Reading the book Networks, by Mark Newman I found this exercise and I have some question about it:
"We can make a simple random graph model of a network with clustering or transitivity as follows. We take $n$ vertices and go through each distinct trio of three vertices, of which there are $n\choose 3$, and with independent probability $p$ we connect the members of the trio together using three edges to form a triangle, where $p=c/ {n-1 \choose 2}$ with $c$ a constant.
a) Show that the mean degree of a vertex is $2c$.
b) Show that the degree distribution is
$$p_k = \begin{cases} e^{-c}c^{k/2}/(k/2)! &\mbox{if } k \text{ is even} \\
0 & \mbox{if } k \text{ is odd} \end{cases} $$
c) Show that the clustering coefficient is $C = \frac{1}{2c+1}$, where C is definite as three number of triangles over the number of connected triples.
d)Show that when there is a giant component in the network its expected size $S$ as a fraction of network size satisfies $S=1-e^{-cS(2-S)}$.
My solution:
a) A random chosen vertex could form a triangle in ${n-1 \choose 2}$ ways each with probability $p$, for for which two links are added, and so $<k>=2{n-1 \choose 2}p=2c$.
Actually I'm making same approximation here, because I'm double counting some links. Is this approximation justified in the limit of large $n$?.

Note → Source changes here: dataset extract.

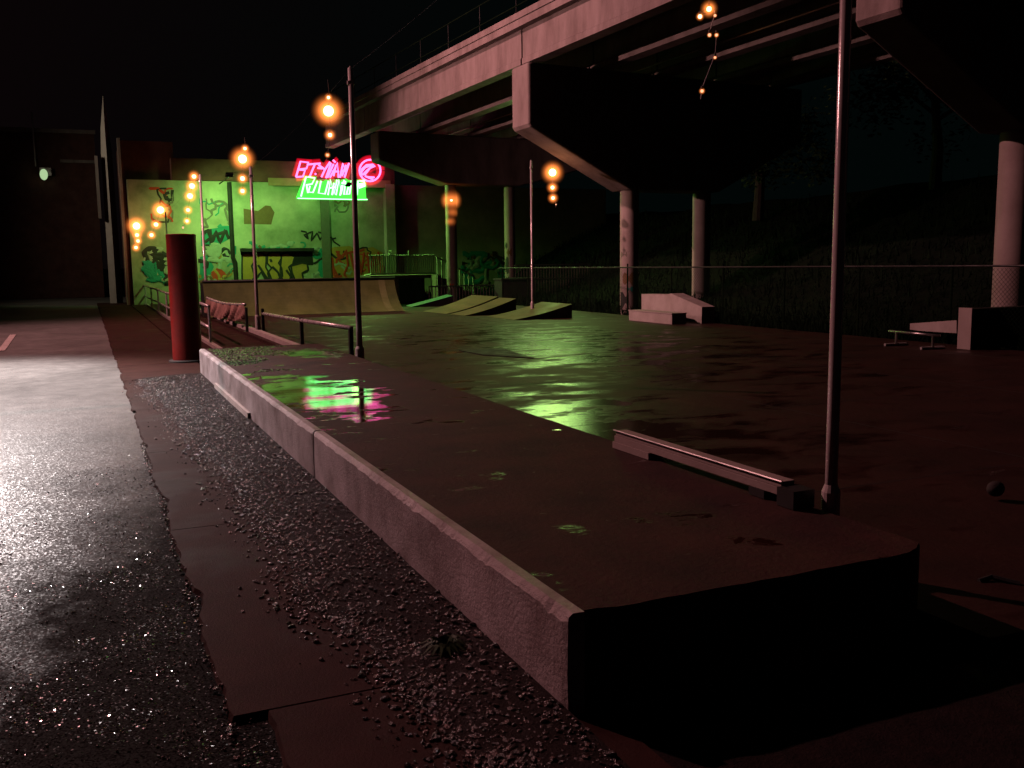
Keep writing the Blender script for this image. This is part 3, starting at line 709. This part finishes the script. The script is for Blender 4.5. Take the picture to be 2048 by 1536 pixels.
# stains and graffiti on the columns
def colpatch(a, s, dia, z0, z1, t0, t1, mat, nm='graffiti'):
    c = bp(a, s, 0); mb = MB(); n = 8; r = dia/2+0.006
    for k in range(n):
        A = t0+(t1-t0)*k/n; Bq = t0+(t1-t0)*(k+1)/n
        w1 = 0.25*noise.noise(Vector((A*3, z0, 0))); w2 = 0.25*noise.noise(Vector((Bq*3, z0, 0)))
        mb.poly([(c.x+r*math.cos(A), c.y+r*math.sin(A), z0+w1), (c.x+r*math.cos(Bq), c.y+r*math.sin(Bq), z0+w2),
                 (c.x+r*math.cos(Bq), c.y+r*math.sin(Bq), z1-w2), (c.x+r*math.cos(A), c.y+r*math.sin(A), z1-w1)])
    mb.build(nm, mat, bt)
for (a, s, dia, lst) in ((0, 0, 0.76, ((0.3, 0.8, 3.0, 4.1, 'ink'), (1.3, 1.55, 3.4, 4.6, 'patch'), (2.3, 2.5, 3.1, 3.9, 'grey'), (0.9, 1.1, 3.9, 4.6, 'teal'))),
                        (17.2, 0, 0.62, ((0.2, 0.7, 3.2, 4.2, 'ink'), (1.1, 1.3, 3.3, 4.3, 'grey'), (0.8, 1.0, 3.8, 4.6, 'rust'))),
                        (17.2, 3.76, 0.62, ((1.6, 2.3, 3.2, 4.0, 'ink'), (2.5, 2.9, 3.6, 4.6, 'patch'), (0.8, 1.3, 3.3, 4.1, 'ink'), (3.0, 3.2, 3.2, 3.8, 'ink')))):
    for z0, z1, t0, t1, m in lst: colpatch(a, s, dia, z0, z1, t0, t1, M[m])

# ------------------------------------------------------------ the building with the neon sign
WY = 58.0
def W(px, py, off=0.0): p = atY(px, py, WY-off); return p
bt2 = empty('building', (9, WY, 0), 'low building with a graffiti covered wall lit bright green', 'building')
zt = W(600, 366).z; zp = W(500, 322).z
xl = W(262, 500).x; xr = 33.0
mb = MB(); mb.box(xl, WY, -0.1, xr, WY+8, zt); mb.build('wall', M['wall'], bt2)
mb = MB(); mb.box(W(345, 400).x, WY-0.45, zt+0.003, W(785, 370).x, WY+8, zp); mb.build('parapet', M['brown'], bt2)
mb = MB(); mb.box(W(535, 400).x, WY-0.55, zt-0.22, W(776, 370).x, WY-0.46, zt+0.22); mb.build('lit_fascia', M['lit_fascia'], bt2)  # the sign's light is put into this strip's tan colour
mb = MB(); xa, xb = W(766, 400).x, W(784, 400).x; mb.box(xa, WY-0.6, -0.1, xb, WY-0.002, zt-0.005); mb.build('pilaster', M['wall'], bt2)
mb = MB(); mb.box(W(640, 400).x, WY-0.08, 0, W(657, 400).x, WY-0.002, zt-0.01); mb.build('pilaster', M['grey'], bt2)
mb = MB(); x = W(462, 450).x; mb.tube([(x, WY-0.15, zt-0.05), (x, WY-0.15, 2.6), (x+0.12, WY-0.15, 2.3), (x+0.12, WY-0.15, 0)], 0.13, 8); mb.build('drainpipe', M['dark'], bt2)
mb = MB(); a = W(480, 500); b = W(626, 500); mb.box(a.x, WY-0.35, a.z-0.10, b.x, WY-0.002, a.z+0.09); mb.build('awning', M['dark'], bt2)
a = W(572, 505); b = W(626, 530); mb = MB(); mb.box(a.x, WY-0.02, b.z, b.x, WY-0.003, a.z); mb.build('recess_shade', M['dark'], bt2)  # dark plate; the shade of a recess is put into its colour
def flat(pts, mat, nm, off=0.012, parent=bt2):
    mb = MB(); P = [W(px, py) for px, py in pts]
    mb.poly([(p.x, WY-off, p.z) for p in P]); mb.build(nm, mat, parent)
def stroke(lines, wd, mat, nm, off=0.02, parent=bt2, into=None):
    mb = MB()
    for pts in lines:
        P = [Vector((W(px, py).x, WY-off, W(px, py).z)) for px, py in pts]
        Q = []
        for i in range(len(P)-1):
            for k in range(4): Q.append(P[i].lerp(P[i+1], k/4))
        Q.append(P[-1])
        mb.tube(Q, wd, 4)
    for i, v in enumerate(mb.v): mb.v[i] = (v[0], WY-off+(v[1]-(WY-off))*0.15, v[2])
    if into is not None:
        n = len(into.v); into.v += mb.v; into.f += [tuple(n+i for i in f) for f in mb.f]; into.mi += mb.mi; return
    mb.build(nm, mat, parent)
flat([(487, 417), (488, 448), (542, 449), (549, 425), (541, 412), (531, 411), (516, 422)], M['patch'], 'painted_patch')
flat([(402, 462), (402, 492), (440, 488), (459, 478), (459, 452), (420, 458)], M['teal'], 'graffiti')
stroke([[(404, 470), (415, 460), (425, 485), (432, 462), (440, 486), (450, 460), (458, 478)], [(410, 484), (430, 470), (455, 462)], [(420, 458), (422, 488)]], 0.09, M['ink'], 'graffiti', 0.03)
stroke([[(602, 462), (612, 464), (616, 478), (608, 470), (625, 463), (622, 482), (634, 466), (640, 480), (646, 470), (655, 480), (662, 474), (668, 484), (680, 492)],
        [(636, 464), (650, 468), (648, 482)], [(664, 478), (672, 476)]], 0.05, M['ink'], 'graffiti')
flat([(437, 534), (420, 546), (428, 560), (440, 561), (446, 550), (455, 552), (450, 545)], M['rust'], 'graffiti')
flat([(400, 514), (414, 510), (428, 534), (414, 560), (400, 560)], M['teal'], 'graffiti')
# big yellow bubble letters under the awning
def bubble(cx, cy, pts, z=0.03):
    stroke([[(cx+a*1.0, cy+b) for a, b in pts+[pts[0]]]], 0.05, M['ink'], 'graffiti_outline', z+0.01)
    flat([(cx+a, cy+b) for a, b in pts], M['yellow'], 'graffiti', z)
R1 = [(-12, -28), (2, -29), (12, -22), (12, -10), (7, -2), (14, 20), (8, 26), (-12, 26)]
bubble(496, 534, R1); bubble(520, 534, R1[:4]+[(11, 0), (18, 12), (24, 27), (12, 27), (2, 10), (-12, 27)]); bubble(549, 532, [(-14, -24), (-4, -28), (10, -27), (14, -16), (8, -6), (14, 4), (16, 20), (6, 28), (-10, 27), (-14, 14), (-6, 4), (-15, -6)])
bubble(575, 534, [(-12, -26), (0, -29), (14, -20), (10, -6), (2, 0), (8, 16), (4, 26), (-10, 26), (-15, 8)]); bubble(596, 540, [(-14, -8), (8, -14), (18, -12), (20, 0), (8, 6), (10, 18), (-6, 20), (-12, 6)])
stroke([[(516, 530), (526, 545), (536, 560)], [(544, 533), (556, 545), (562, 560)], [(572, 540), (584, 556)], [(508, 520), (512, 526)], [(540, 518), (543, 524)]], 0.07, M['ink'], 'graffiti', 0.05)
flat([(655, 500), (668, 494), (700, 492), (712, 500), (745, 494), (765, 505), (768, 561), (655, 561)], M['yellow'], 'graffiti', 0.015)
stroke([[(664, 515), (668, 550), (680, 560), (664, 532)], [(672, 502), (684, 516), (692, 500), (696, 530), (688, 548), (696, 560)], [(700, 505), (708, 540), (716, 510), (722, 550), (728, 505)],
        [(735, 505), (738, 545), (748, 510), (752, 555)], [(730, 530), (760, 528)], [(756, 504), (762, 548)], [(666, 556), (684, 552)]], 0.07, M['rust'], 'graffiti', 0.03)
flat([(638, 500), (650, 498), (652, 524), (656, 540), (644, 556), (636, 548)], M['teal'], 'graffiti')
# left end: tangle of teal tags
random.seed(11)
for q, (cx, cy, mat) in enumerate(((352, 530, 'teal'), (340, 545, 'ink'), (330, 520, 'ink'), (310, 545, 'teal'), (352, 550, 'mint'), (315, 525, 'ink'), (298, 540, 'teal'), (425, 505, 'mint'))):
    L = []
    for _ in range(3):
        x, y = cx, cy; l = []
        for _ in range(7):
            l.append((x, y)); x = cx+random.uniform(-16, 16); y = cy+random.uniform(-18, 18)
        L.append(l)
    stroke(L, 0.10 if mat != 'grey' else 0.2, M[mat], 'graffiti', 0.02+0.006*q)
# right part: teal graffiti band on the wall under the bridge
random.seed(23)
def scrawl(n, x0, x1, y0, y1, cols, ws, sp=10):
    acc = {c: MB() for c in cols}
    for q in range(n):
        cx, cy = random.uniform(x0, x1), random.uniform(y0, y1); l = [(cx, cy)]
        ang = random.random()*6.28
        for _ in range(random.randint(4, 9)):
            ang += random.uniform(-1.6, 1.6); l.append((min(x1, max(x0, l[-1][0]+math.cos(ang)*sp)), min(y1+4, max(y0-3, l[-1][1]+math.sin(ang)*sp*0.9))))
        k = random.choice(cols); stroke([l], random.choice(ws), M[k], 'graffiti', 0.012+0.0015*q, into=acc[k])
    for k, a_ in acc.items():
        if a_.v: a_.build('graffiti', M[k], bt2)
scrawl(26, 288, 345, 500, 562, ('teal', 'ink', 'teal', 'mint', 'ink'), (0.05, 0.09, 0.14), 9)
scrawl(10, 300, 345, 380, 440, ('ink', 'grey', 'rust'), (0.05, 0.08), 11)
scrawl(14, 400, 470, 495, 562, ('teal', 'mint', 'yellow', 'ink', 'patch'), (0.04, 0.07, 0.1), 8)
scrawl(8, 400, 460, 400, 450, ('grey', 'teal'), (0.04, 0.07), 9)
scrawl(8, 498, 625, 488, 496, ('teal', 'patch', 'mint'), (0.05, 0.08), 6)
scrawl(9, 626, 660, 500, 560, ('teal', 'mint', 'yellow', 'ink'), (0.06, 0.1), 8)
scrawl(12, 660, 768, 498, 560, ('rust', 'rust', 'mint', 'ink'), (0.04, 0.07), 9)
scrawl(34, 925, 1022, 510, 560, ('teal', 'mint', 'teal', 'ink', 'patch'), (0.05, 0.1, 0.15), 9)
scrawl(6, 670, 700, 402, 420, ('patch', 'grey'), (0.05,), 6)
# upper block and corner trim
mb = MB(); a = W(240, 278); b = W(346, 278); mb.box(a.x, WY+0.5, -0.1, b.x, WY+7, a.z); mb.build('upper_block', M['brown'], bt2)
mb = MB(); mb.box(a.x-0.16, WY+0.3, 0, a.x-0.003, WY+0.6, a.z+0.1); mb.build('corner_trim', M['concrete'], bt2)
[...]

b) $p_k=0$ for $k$ odd because for each triangles we add two links (again this is not completely true). Setting $k=2d$ we have that $d$ is equal to the number of triangles and so we can write:
$$
p_k=p_{2d}={{n-1 \choose 2} \choose d}p^d(1-p)^{{n-1 \choose 2}-d}
$$
and this can be approximated with the Poisson distribution
$$
p_{2d} = e^{-<d>}\frac{<d>^{d}}{d!}
$$
and recalling that $d=k/2$ and so $<d>=c$ we arrive at the request solution.

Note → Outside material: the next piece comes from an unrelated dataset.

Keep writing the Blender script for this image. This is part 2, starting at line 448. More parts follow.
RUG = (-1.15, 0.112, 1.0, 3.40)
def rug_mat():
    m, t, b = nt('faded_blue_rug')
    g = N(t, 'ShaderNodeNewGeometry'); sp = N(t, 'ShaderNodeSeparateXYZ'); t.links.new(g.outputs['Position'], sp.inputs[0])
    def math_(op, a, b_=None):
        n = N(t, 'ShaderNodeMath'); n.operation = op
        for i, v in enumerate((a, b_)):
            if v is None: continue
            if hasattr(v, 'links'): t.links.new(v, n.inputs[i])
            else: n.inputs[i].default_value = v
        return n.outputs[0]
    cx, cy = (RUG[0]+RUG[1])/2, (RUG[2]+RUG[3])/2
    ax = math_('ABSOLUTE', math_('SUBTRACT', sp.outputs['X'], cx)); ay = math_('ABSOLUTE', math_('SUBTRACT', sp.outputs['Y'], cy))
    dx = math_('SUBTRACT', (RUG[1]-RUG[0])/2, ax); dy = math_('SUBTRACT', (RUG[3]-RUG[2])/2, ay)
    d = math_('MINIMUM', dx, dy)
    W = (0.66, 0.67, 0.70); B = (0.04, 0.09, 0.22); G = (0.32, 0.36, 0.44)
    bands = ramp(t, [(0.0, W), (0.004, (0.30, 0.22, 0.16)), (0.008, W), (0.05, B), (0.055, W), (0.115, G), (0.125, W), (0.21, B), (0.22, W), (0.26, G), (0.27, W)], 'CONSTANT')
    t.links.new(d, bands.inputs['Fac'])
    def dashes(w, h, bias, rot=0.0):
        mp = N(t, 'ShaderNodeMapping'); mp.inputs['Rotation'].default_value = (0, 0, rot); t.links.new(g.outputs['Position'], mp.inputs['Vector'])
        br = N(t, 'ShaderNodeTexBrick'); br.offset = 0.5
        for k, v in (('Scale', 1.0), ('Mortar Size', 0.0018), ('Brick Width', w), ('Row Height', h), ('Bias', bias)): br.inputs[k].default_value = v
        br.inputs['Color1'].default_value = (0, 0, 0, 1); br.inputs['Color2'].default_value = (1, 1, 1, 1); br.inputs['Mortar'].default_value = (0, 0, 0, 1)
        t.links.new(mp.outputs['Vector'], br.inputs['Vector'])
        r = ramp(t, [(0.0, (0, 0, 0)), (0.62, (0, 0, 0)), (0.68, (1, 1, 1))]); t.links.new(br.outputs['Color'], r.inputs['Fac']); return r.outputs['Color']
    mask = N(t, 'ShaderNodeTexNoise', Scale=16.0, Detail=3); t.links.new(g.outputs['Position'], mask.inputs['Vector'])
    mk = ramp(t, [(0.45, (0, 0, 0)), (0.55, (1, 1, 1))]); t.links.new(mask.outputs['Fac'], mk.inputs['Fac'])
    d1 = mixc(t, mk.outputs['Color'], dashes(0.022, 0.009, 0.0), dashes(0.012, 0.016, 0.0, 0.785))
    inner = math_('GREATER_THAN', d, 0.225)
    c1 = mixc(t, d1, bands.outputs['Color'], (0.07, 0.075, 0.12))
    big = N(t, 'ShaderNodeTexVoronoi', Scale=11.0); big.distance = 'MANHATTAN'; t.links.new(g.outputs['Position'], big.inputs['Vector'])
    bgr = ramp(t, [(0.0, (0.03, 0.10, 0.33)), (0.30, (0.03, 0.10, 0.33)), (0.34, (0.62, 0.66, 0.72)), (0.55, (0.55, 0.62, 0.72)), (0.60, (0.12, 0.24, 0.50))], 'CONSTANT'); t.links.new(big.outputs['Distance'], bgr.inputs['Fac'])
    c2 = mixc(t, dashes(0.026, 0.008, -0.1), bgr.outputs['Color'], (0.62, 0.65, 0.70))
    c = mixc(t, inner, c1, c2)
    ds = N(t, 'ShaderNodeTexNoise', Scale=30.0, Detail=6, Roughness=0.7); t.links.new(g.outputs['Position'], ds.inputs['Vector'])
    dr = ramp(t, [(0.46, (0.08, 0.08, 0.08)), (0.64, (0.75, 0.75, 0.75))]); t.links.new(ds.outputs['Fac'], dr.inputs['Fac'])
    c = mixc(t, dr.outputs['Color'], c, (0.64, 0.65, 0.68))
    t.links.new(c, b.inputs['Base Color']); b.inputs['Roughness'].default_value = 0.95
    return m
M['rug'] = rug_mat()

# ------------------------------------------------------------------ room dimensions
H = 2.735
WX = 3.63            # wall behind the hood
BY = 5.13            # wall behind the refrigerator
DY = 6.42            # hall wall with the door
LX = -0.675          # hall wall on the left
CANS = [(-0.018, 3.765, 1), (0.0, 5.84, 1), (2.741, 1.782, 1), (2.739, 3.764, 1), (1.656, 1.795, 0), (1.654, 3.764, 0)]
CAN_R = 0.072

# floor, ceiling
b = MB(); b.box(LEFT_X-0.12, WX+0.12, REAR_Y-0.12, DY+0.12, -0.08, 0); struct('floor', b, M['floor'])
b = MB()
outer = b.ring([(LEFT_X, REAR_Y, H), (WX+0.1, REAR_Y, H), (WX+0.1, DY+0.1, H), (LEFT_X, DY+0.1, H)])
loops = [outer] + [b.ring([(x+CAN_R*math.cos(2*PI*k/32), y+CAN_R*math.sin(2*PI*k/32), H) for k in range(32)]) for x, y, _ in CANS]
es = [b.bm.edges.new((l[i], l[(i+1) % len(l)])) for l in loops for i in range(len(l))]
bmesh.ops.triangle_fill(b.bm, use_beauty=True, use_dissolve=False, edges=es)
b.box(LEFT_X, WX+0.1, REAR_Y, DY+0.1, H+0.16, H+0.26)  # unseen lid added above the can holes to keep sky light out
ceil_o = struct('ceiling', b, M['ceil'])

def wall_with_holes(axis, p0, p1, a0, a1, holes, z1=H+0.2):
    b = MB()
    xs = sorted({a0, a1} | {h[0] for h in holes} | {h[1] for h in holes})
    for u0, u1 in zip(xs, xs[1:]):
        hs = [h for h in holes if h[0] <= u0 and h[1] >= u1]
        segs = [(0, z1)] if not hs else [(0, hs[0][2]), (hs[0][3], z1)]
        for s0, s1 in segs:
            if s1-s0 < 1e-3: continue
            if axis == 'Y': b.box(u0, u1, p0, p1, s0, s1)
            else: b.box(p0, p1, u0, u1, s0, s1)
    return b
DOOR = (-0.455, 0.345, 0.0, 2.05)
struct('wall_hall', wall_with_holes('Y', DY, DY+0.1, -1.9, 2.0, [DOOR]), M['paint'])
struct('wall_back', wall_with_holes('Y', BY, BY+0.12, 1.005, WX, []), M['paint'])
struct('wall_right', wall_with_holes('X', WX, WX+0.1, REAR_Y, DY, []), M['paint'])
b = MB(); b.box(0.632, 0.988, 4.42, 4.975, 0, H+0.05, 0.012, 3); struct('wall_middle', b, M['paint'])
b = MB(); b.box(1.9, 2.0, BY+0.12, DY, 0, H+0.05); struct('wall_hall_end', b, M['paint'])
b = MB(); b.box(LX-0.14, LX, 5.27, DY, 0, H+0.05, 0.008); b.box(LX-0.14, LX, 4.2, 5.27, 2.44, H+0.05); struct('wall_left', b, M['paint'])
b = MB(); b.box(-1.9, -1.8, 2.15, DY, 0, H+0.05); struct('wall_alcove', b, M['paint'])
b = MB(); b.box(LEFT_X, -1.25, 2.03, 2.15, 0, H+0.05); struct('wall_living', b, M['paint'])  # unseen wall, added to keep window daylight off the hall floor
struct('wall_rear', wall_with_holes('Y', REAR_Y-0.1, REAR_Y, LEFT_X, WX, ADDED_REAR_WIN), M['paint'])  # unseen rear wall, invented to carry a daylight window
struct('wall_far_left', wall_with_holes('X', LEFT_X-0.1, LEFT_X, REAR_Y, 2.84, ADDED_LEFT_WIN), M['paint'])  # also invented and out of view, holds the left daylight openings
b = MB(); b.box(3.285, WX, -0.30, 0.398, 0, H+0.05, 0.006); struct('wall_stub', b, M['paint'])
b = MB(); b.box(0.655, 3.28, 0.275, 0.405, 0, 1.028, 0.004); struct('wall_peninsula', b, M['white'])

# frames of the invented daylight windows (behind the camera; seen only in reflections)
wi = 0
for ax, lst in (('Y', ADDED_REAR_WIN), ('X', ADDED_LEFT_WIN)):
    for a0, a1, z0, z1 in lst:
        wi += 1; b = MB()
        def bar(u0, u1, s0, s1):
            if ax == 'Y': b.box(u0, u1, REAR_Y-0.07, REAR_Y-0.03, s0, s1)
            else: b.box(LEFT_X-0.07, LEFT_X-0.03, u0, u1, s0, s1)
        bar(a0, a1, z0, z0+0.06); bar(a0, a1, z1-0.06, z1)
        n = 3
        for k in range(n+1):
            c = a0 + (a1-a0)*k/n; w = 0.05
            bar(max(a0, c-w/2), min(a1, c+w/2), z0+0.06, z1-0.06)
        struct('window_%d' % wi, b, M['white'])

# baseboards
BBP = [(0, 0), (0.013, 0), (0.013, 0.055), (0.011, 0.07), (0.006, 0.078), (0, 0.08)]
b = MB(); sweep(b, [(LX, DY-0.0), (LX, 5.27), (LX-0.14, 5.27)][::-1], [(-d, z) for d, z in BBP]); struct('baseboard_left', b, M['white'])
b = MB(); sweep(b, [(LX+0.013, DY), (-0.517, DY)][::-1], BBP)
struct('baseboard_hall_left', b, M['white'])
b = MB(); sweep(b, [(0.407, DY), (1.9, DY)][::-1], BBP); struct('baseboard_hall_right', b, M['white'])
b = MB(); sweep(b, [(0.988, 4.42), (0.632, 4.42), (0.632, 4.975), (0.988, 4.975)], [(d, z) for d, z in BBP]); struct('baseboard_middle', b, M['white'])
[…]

d) Let $u=1-S$ the fraction of point that are not in the giant component. The probability that a vertex $i$ is not linked to the giant component $S$ via vertex $j$ is the sum of the probability of not be connected at all with vertex $j$ and the probability that is connected but the triangles that forms, say $ijk$ is not in $S$. The first probability is just $(1-p)^{n-2}$ and the second is $1-(1-pu^2)^{n-2}$ because both $j$ and $k$ should not be in $S$ e this happens with probability $u^2$. Thus the probability of not being in the giant component via any other vertex satisfy:
$$
u = \left [(1-p)^{n-2}+1-(1-pu^2)^{n-2}\right]^{n-1}
$$
Taking the log and expanding the logarithm in the limit of large $n$ at first term, we can write:
$$
\log{u} \approx (n-1)\left [(1-p)^{n-2}-(1-pu^2)^{n-2}\right] \approx (n-1)(n-2)p(u^2-1).
$$
Using the definition of $p=\frac{2c}{(n-1)(n-2)}$ and writing u = 1 -S we are at the formale in the exercise text.

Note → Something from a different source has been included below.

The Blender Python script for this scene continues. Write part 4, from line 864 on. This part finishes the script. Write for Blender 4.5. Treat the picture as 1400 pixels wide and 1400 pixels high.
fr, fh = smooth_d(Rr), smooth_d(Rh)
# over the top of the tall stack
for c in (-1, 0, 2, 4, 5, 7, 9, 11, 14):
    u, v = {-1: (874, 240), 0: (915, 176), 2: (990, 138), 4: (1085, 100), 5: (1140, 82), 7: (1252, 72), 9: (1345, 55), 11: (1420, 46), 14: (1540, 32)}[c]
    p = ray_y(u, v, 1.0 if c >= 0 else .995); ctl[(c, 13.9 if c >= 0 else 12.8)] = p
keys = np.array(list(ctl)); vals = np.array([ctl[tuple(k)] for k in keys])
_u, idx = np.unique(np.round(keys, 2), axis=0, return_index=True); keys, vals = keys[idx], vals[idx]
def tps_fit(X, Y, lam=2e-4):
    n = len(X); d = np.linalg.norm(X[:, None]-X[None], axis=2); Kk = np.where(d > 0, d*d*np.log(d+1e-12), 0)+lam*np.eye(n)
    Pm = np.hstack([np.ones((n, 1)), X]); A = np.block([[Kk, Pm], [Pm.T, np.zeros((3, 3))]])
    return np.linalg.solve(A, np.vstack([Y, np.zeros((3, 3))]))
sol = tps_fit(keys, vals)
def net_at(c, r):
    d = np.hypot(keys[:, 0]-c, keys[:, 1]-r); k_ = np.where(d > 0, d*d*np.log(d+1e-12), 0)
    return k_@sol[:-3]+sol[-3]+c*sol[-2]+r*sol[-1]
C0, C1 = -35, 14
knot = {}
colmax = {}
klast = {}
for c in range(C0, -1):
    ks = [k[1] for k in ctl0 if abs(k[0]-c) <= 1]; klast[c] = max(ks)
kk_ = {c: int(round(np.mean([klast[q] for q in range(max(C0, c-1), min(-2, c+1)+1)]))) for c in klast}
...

c) Here is the problems. The number of triangles in the networks should be ${n\choose 3}p=\frac{nc}{3}$. The number of connected triples is the number of triangles (counted only one and not 3 times) plus the open connected triples. Because each vertex has a mean degree equal to $2c$ it means that it has $c$ triangles and if we make again the same approximation as before these triangles do not share links and so for each vertex we have $c$ open triples. And so:
$$
C = \frac{nc}{\frac{nc}{3}+nc}=\frac{3}{4}
$$
which is not the correct answer and more importantly it does not deepen on $c$, i.e. on the mean degree of the networks.
Where are my mistakes?
Thanks
Best Answer
Possibile solution
As before the number of triangles in the network is $\frac{nc}{3}$ and the mean number of triangles for each vertex fo mean degree $2c$ is again equal to $c$ (using the usual approximation). Now the number of possible triples starting from a typical vertex is roughly $(2c)^2$, and so the number of connected triples in the whole network is $\frac{n(2c)^2}{2}=2nc^2$ because each triples is counted twice. If we assume (but probably non correctly) that these triples are the open ones, we can conclude that the number of connected triples is $nc+2nc^2$ and thus we can conclude that: $$ C = \frac{3\frac{nc}{3}}{nc+2nc^2}=\frac{1}{1+2c} $$ as we wanted.